Hemsler described RFP highlights staff proposes: vendor-provided automated portable trailers or devices operating 24/7, cost-neutral arrangements where vendor responsibility includes equipment, maintenance and mailing of violations, real-time APD access to live footage, compatibility with license-plate-reader systems, citation-processing portals and vendor liability for equipment downtime.
Council members asked about differences from the red-light camera vote, equipment ownership, staffing and appeals. Hemsler said the 2018 voter action specifically mentioned red-light cameras and did not prohibit other automated-traffic-enforcement technologies. On fines and thresholds he summarized: "The fine is $40 for the violation that's on a normal roadway. If it's in a school zone or a construction zone, it then doubles to 80." He also said automated citations are civil fines and do not go on driving records.
Council expressed interest in directing any net revenue into neighborhood traffic-calming programs and prioritizing corridors with high crash severity.
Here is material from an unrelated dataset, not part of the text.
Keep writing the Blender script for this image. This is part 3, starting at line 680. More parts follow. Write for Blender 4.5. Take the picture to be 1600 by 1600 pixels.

Members also asked for an RFP term that would allow vendors to recover investments; staff said an annual contract, renewable, was the likely procurement model and that staff would return with results to council after issuing the RFP.
By the end of the study session council indicated general support to proceed with an RFP; staff will prepare ordinance changes, a notice/warning plan required by state law, corridor designations and a procurement package to return to council with recommendations.